Yep, quite so. There is a lot of legacy cruft. There are even bugs in prior versions which have now become features[1]!

[1]: https://en.wikipedia.org/wiki/A20_line


Sure the Z80 was simple, then the 68000 on the Amiga was nicer, but at home I only had x86 as 16/32 bit processors.

Eventually one learned to live with those quirks, the same way young developers nowadays learn the C quirks, JavaScript/PHP WTF and so on.

Sadly the best technology is not the one that usually wins mass adoption.


Thank you for taking the time to write that up. Great overview.

A nice tidy orthogonal instruction set is a joy to work with. The x86 ISA unfortunately isn't one of those by virtue of it's history in the marketplace.

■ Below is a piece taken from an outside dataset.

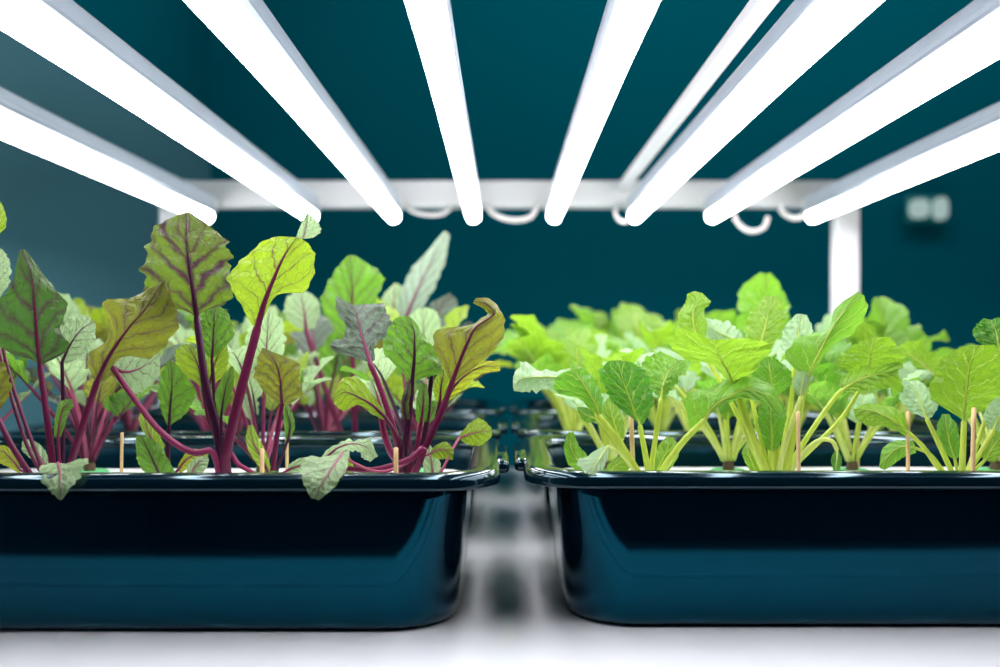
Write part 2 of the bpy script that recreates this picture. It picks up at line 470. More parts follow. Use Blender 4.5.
class Plant:
    """a front plant whose leaves are given one by one"""
    def __init__(s, name, x, Y, label, kind, crown=True, cr=.006, ch=.016, group=None):
        s.k = kind; s.Y = Y; s.n = 0
        s.base = Vector(((x - VX) / F * Y, Y, RZ))
        s.o = tag(empty(name, s.base), label, 'plant', group)
        s.seed = hash(x) % 1000
        obj('collar', collar_bm(), M_collar, s.o)
        if crown: obj('root_crown', crown_bm(cr, ch), M_crown, s.o)
    def pt(s, q, dflt):
        d = q[2] if len(q) > 2 else dflt
        return P(q[0], q[1], s.Y + d / 100) - s.base
    def leaf(s, col, mid, L, R, stem, r=3.0, d=(0, 0), edge=(0, 0), scol=None, base=(0, 0), rib=.8, **kw):
        """d: depth (cm) at blade base and tip; edge: extra depth at the left / right margin; stem pixels from the crown up"""
        s.n += 1
        if s.k == 'k': rib = min(rib, .5)
        m = len(mid)
        dd = [d[0] + (d[1] - d[0]) * i / (m - 1) for i in range(m)]
        bulge = [4 * (i / (m - 1)) * (1 - i / (m - 1)) for i in range(m)]
        dm = kw.pop('arch', .4)
        mp = [s.pt(q, dd[i] - dm * bulge[i]) for i, q in enumerate(mid)]
        lp_ = [s.pt(q, dd[i] + edge[0] * max(bulge[i], .15)) for i, q in enumerate(L)]
        rp_ = [s.pt(q, dd[i] + edge[1] * max(bulge[i], .15)) for i, q in enumerate(R)]
        big = max((a - b).length for a, b in zip(lp_, rp_))
        hi = big > .02
        me, M = leaf_mesh('leaf', mp, lp_, rp_, nu=9 if hi else 5, nt_=44 if hi else 20, seed=s.seed + s.n * 7,
                          ruffle=kw.pop('ruffle', .0022) * min(1, big / .05), pucker=1.35 * kw.pop('pucker', .0008) * min(1, big / .05), **kw)
        me.materials.append(KALE if s.k == 'k' else BEET)
        lf = bpy.data.objects.new('leaf', me); C.objects.link(lf); lf.parent = s.o
        if s.k == 'k': lf.color = KC[col] + (.3,)
        else: lf.color = BC[col][0] + (BC[col][1],)
        # stem: from the crown to the blade and on as the midrib
        ns = len(stem)
        sp = [Vector((base[0] / 100, base[1] / 100, .004))]
        for i, q in enumerate(stem):
            sp.append(s.pt(q, d[0] * ((i + 1) / ns)))
        path = catmull(sp + [mp[0]], 18)
        n1 = len(path)
        cut = int(len(M) * .86)
        path += M[1:cut]
        rr = r / F * s.Y
        rad = [rr * (1.15 - .35 * i / n1) for i in range(n1)]
        r1 = rad[-1]
        rad += [max(.00018, r1 * rib * (1 - i / (cut - 1)) ** .9) for i in range(1, cut)]
        st = obj('stem', tube_data(path, rad, 8), STEM, lf)
        st.color = (SC[scol or ('k' if s.k == 'k' else 'b')]) + (1,)
        return lf

YL, YR = .795, .805
# ---- nearest beet, at the picture's edge
A = Plant('beet_plant', 54, YL, 'sharp beet plant with dark upright leaf and olive leaf, farthest from the gap', 'b')
A.leaf('darkg', [(40, 366), (38, 350), (36, 325), (34, 300), (31, 275), (22, 249)],
       [(36, 362), (8, 352), (-10, 335), (-8, 305), (10, 288), (19, 251)],
       [(44, 364), (68, 349), (61, 326), (67, 304), (50, 283), (26, 250)], [(53, 470), (48, 425)], 3.6, d=(-.5, -2.5), edge=(.3, 1.2), ruffle=.002, pucker=.0009)
A.leaf('olive', [(97, 382), (107, 360), (119, 341), (131, 325), (146, 308), (163, 281)],
       [(94, 378), (87, 356), (110, 336), (103, 302), (129, 298), (161, 282)],
       [(101, 380), (123, 357), (150, 358), (169, 341), (178, 317), (166, 282)], [(66, 476), (78, 440)], 4.0, d=(-1, -2.5), edge=(1.2, .3), ruffle=.0014)
A.leaf('pale', [(62, 362), (70, 345), (80, 331), (93, 321)], [(58, 352), (61, 335), (70, 317), (88, 315)], [(67, 364), (82, 356), (94, 345), (96, 325)],
       [(62, 470), (63, 410)], 2.2, d=(1, 2.5), pucker=.0022, scol='bd')
A.leaf('green', [(58, 437), (60, 420), (64, 407), (73, 402)], [(54, 436), (55, 418), (60, 402), (72, 399)], [(61, 437), (66, 422), (69, 412), (74, 406)],
       [(61, 475), (59, 455)], 1.7, d=(-.8, -.6), scol='bp', pucker=.0016)
A.leaf('pale', [(58, 463, -4.5), (60, 472, -8.4), (60, 484, -10.4), (60, 500, -10.6)], [(50, 463, -4.5), (36, 473, -8.2), (48, 488, -10.2), (58, 499, -10.6)],
       [(70, 464, -4.5), (88, 459, -8), (77, 479, -10.2), (62, 500, -10.6)], [(58, 476, -1.5)], 1.8, d=(-4.5, -10.5), scol='bl')
A.leaf('olive', [(-5, 412), (-12, 395), (-20, 375), (-25, 352)], [(-10, 410), (-35, 395), (-45, 370), (-28, 350)], [(0, 410), (10, 392), (6, 366), (-20, 352)],
       [(33, 478), (12, 446)], 3.2, d=(-1, -2), scol='b', base=(-.6, 0))
A.leaf('pale', [(-5, 302), (-6, 282), (-6, 264), (-3, 248)], [(-10, 298), (-22, 280), (-20, 262), (-8, 248)], [(0, 298), (10, 280), (9, 259), (2, 249)],
       [(35, 450), (8, 370)], 2.0, d=(2, 3), pucker=.002)
A.leaf('lime', [(-9, 240), (-5, 226), (-3, 212), (-1, 202)], [(-14, 238), (-14, 224), (-11, 210), (-3, 202)], [(-4, 238), (6, 226), (5, 212), (1, 202)],
       [(25, 440), (-5, 330)], 1.8, d=(3, 3))
A.leaf('yellow', [(20, 470), (12, 460), (4, 452), (-5, 450)], [(20, 466), (14, 454), (6, 446), (-4, 445)], [(21, 475), (10, 468), (0, 463), (-6, 455)],
       [(38, 478)], 1.6, d=(1.5, 2), scol='bp')
A.leaf('pale', [(47, 470), (40, 458), (30, 448), (24, 440)], [(44, 470), (30, 458), (22, 450), (22, 441)], [(50, 468), (48, 455), (38, 443), (27, 439)],
       [(50, 480)], 1.6, d=(1.5, 3), scol='bl')

# ---- the tall beet in the middle
B = Plant('beet_plant', 226, YL, 'sharp tall beet plant with big veined leaves reaching up to the lamps', 'b', cr=.0062, ch=.03)
B.leaf('dark', [(197, 320), (194, 298), (190, 272), (187.5, 253), (186, 235), (186, 212)],
       [(194, 314), (150, 297), (144, 272), (147, 246), (159, 224), (183, 213)],
       [(200, 312), (231, 300), (228, 274), (231, 255), (222, 236), (190, 212)], [(222, 462), (216, 428), (205, 380)], 4.3, d=(-.5, -1.6), edge=(.5, .9), tooth=.058, ruffle=.0026, scol='bd', pucker=.0009)
b2 = B.leaf('lime', [(257, 329), (264, 304), (272, 283), (282, 260), (292, 244), (298, 237)],
       [(253, 326), (238, 300), (228, 277), (246, 256), (270, 238), (296, 237)],
       [(261, 324), (277, 295), (306, 291), (315, 262), (311, 247), (301, 238)], [(225, 462), (230, 436), (242, 386)], 5.2, d=(-1, -2), edge=(.4, .8), ruffle=.0011)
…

I started with PDP-11 (MACRO-11), then MIPS, and that was a great way to start for me. Both easy, one CISC, one RISC.


or try yasp! :D


Assembler is very interesting to mess around with. As a side project I built this app a while back that does something similar: https://itunes.apple.com/us/app/classic-100/id567631118?mt=8


Yesterday I was working with the built-in debugging and memory search tools in FCEUX to track down a memory location I wanted to script against(a game mode, for a Twitch Plays stream). There are some really great tools in emulators now that let you explore the code and memory in a more interactive fashion. I was even able to script my own tool to poll which code addresses accessed a specific memory location over a given timeframe.


This looks to be great. But is there anything to set this apart from so many desktop-version assembler?


It has an emulator, debugger and simulated hardware built-in. The dialect itself is very simple to learn, so it's perfect for teaching assembler. Also, compared to any desktop-tool, the setup-time is zero.